**Source excerpt:**
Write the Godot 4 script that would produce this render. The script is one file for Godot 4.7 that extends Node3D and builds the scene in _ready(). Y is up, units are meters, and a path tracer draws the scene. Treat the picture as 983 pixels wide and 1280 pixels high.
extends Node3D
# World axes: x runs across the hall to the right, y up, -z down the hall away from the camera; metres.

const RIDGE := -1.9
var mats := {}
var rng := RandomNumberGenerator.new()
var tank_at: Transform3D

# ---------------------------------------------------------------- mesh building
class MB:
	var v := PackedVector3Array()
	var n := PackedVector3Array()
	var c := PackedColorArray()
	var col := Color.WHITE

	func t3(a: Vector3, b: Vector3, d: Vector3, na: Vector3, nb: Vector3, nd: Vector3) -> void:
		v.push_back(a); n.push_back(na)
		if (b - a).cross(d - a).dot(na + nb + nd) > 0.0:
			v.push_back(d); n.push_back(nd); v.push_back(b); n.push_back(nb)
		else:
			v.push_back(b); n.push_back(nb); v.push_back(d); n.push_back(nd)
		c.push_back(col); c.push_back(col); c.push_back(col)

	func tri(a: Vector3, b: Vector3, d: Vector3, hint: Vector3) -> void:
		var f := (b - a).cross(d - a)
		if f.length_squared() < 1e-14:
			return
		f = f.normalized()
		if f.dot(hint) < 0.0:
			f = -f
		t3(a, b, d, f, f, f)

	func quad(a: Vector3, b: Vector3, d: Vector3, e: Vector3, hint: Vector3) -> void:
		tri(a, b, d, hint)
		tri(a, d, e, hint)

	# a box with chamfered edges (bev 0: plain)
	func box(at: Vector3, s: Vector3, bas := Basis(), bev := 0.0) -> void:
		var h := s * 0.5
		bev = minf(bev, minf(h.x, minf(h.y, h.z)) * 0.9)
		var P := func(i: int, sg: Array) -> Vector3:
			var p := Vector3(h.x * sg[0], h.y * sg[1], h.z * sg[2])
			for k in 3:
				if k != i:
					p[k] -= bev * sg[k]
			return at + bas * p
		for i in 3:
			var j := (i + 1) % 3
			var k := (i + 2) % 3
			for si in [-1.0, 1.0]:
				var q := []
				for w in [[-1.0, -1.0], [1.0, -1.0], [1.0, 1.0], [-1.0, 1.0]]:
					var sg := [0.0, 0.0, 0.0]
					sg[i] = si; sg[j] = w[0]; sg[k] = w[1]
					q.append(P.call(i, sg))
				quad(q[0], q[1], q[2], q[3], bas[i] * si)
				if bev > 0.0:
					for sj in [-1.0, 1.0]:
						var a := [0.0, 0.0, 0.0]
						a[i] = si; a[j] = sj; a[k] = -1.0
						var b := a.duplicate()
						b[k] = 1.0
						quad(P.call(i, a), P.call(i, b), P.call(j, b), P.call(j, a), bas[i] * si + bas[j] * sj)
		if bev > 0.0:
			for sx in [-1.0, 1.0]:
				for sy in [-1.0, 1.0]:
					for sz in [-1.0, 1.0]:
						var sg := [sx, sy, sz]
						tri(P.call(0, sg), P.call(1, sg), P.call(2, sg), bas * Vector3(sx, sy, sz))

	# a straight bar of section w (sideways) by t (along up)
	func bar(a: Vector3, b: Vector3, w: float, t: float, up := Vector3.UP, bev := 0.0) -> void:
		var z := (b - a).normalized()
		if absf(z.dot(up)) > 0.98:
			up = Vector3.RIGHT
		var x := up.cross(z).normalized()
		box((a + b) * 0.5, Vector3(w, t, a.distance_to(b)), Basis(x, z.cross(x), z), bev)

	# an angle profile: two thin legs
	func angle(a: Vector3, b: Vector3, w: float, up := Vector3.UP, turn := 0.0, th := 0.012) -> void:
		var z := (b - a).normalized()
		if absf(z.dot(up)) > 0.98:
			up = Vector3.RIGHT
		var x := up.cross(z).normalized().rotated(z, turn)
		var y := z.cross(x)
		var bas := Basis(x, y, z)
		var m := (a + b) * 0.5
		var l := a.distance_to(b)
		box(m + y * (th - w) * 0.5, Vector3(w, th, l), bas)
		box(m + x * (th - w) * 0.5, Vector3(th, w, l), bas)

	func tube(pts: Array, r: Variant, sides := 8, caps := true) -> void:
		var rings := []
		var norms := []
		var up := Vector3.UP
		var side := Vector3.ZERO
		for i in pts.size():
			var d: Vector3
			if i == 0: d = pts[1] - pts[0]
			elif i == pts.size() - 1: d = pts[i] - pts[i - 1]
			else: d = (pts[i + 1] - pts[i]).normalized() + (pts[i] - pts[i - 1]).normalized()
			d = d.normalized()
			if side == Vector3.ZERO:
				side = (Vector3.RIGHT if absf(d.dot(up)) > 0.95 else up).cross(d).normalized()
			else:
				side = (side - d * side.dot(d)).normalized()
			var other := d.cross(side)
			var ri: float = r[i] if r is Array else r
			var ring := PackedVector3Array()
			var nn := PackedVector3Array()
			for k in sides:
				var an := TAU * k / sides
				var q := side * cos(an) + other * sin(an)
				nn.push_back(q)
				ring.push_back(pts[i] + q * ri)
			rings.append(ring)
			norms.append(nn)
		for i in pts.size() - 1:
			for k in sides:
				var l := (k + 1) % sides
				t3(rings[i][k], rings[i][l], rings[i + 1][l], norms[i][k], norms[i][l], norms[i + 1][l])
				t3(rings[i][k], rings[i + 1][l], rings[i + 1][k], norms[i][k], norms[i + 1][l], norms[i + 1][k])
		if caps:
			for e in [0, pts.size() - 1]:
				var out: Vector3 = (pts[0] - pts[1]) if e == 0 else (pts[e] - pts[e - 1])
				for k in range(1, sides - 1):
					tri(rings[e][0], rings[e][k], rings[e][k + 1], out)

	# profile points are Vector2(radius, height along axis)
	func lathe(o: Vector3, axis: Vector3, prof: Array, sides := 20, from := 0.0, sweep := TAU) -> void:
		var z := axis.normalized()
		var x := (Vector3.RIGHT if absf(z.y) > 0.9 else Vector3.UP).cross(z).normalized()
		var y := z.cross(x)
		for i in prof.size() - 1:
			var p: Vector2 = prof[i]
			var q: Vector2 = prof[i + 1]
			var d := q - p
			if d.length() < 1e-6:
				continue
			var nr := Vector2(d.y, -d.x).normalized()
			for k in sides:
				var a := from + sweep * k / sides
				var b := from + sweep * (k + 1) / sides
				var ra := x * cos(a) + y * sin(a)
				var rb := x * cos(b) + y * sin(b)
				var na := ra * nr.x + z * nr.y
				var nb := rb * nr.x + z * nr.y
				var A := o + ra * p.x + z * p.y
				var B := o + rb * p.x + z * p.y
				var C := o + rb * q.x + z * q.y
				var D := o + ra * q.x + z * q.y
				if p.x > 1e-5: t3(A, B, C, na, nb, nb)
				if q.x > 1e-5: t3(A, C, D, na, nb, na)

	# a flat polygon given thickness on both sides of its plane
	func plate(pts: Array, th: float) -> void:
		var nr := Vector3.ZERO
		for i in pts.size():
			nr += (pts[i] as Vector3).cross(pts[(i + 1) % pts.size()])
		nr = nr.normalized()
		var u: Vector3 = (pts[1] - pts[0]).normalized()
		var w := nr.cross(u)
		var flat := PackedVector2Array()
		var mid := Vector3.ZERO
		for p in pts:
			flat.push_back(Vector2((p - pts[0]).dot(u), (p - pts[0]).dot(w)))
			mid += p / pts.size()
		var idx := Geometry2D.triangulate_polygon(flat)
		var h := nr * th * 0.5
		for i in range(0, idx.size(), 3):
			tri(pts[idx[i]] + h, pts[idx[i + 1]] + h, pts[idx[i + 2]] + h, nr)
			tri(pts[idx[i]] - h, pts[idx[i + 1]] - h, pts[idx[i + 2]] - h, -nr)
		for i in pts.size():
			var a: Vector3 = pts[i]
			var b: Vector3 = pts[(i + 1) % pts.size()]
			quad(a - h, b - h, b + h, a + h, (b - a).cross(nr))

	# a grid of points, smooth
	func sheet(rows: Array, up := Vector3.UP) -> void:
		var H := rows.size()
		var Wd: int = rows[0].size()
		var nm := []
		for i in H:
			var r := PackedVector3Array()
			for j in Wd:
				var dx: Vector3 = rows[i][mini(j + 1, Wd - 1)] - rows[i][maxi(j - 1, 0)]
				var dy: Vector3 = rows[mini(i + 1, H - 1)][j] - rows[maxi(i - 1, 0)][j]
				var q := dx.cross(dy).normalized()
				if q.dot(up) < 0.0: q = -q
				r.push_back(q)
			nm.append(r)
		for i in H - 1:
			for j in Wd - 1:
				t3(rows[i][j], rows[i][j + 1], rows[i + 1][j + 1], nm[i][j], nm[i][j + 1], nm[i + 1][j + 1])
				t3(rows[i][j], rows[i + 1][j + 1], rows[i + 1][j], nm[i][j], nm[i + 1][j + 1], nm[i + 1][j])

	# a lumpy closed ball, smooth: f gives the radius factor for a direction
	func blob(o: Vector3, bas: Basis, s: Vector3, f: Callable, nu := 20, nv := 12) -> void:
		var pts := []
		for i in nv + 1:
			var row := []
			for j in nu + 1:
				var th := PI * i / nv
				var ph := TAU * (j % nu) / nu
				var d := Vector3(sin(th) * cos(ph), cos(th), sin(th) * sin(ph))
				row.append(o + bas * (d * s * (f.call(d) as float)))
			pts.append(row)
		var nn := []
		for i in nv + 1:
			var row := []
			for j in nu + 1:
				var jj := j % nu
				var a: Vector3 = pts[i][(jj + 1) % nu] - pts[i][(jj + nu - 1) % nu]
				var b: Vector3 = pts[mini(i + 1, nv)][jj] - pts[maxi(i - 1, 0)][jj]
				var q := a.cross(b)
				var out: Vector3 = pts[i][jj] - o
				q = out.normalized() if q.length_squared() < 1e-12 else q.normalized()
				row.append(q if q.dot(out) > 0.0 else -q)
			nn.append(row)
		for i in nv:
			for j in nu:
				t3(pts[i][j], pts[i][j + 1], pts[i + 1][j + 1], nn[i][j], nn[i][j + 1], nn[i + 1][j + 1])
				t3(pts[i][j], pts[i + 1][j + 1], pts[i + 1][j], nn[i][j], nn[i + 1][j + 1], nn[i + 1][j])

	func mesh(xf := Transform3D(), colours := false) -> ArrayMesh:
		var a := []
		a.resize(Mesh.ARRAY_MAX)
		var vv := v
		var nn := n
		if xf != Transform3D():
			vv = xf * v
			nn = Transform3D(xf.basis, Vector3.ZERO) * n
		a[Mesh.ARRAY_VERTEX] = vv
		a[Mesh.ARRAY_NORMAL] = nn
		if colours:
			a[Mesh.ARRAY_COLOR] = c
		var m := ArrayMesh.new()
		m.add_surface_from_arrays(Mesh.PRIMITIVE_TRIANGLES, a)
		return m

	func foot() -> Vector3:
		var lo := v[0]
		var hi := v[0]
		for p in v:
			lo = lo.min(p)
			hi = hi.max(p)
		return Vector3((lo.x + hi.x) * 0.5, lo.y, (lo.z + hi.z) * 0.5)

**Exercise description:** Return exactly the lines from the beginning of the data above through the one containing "tri(a, d, e, hint)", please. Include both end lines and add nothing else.

**Result of this task:**
Write the Godot 4 script that would produce this render. The script is one file for Godot 4.7 that extends Node3D and builds the scene in _ready(). Y is up, units are meters, and a path tracer draws the scene. Treat the picture as 983 pixels wide and 1280 pixels high.
extends Node3D
# World axes: x runs across the hall to the right, y up, -z down the hall away from the camera; metres.

const RIDGE := -1.9
var mats := {}
var rng := RandomNumberGenerator.new()
var tank_at: Transform3D

# ---------------------------------------------------------------- mesh building
class MB:
	var v := PackedVector3Array()
	var n := PackedVector3Array()
	var c := PackedColorArray()
	var col := Color.WHITE

	func t3(a: Vector3, b: Vector3, d: Vector3, na: Vector3, nb: Vector3, nd: Vector3) -> void:
		v.push_back(a); n.push_back(na)
		if (b - a).cross(d - a).dot(na + nb + nd) > 0.0:
			v.push_back(d); n.push_back(nd); v.push_back(b); n.push_back(nb)
		else:
			v.push_back(b); n.push_back(nb); v.push_back(d); n.push_back(nd)
		c.push_back(col); c.push_back(col); c.push_back(col)

	func tri(a: Vector3, b: Vector3, d: Vector3, hint: Vector3) -> void:
		var f := (b - a).cross(d - a)
		if f.length_squared() < 1e-14:
			return
		f = f.normalized()
		if f.dot(hint) < 0.0:
			f = -f
		t3(a, b, d, f, f, f)

	func quad(a: Vector3, b: Vector3, d: Vector3, e: Vector3, hint: Vector3) -> void:
		tri(a, b, d, hint)
		tri(a, d, e, hint)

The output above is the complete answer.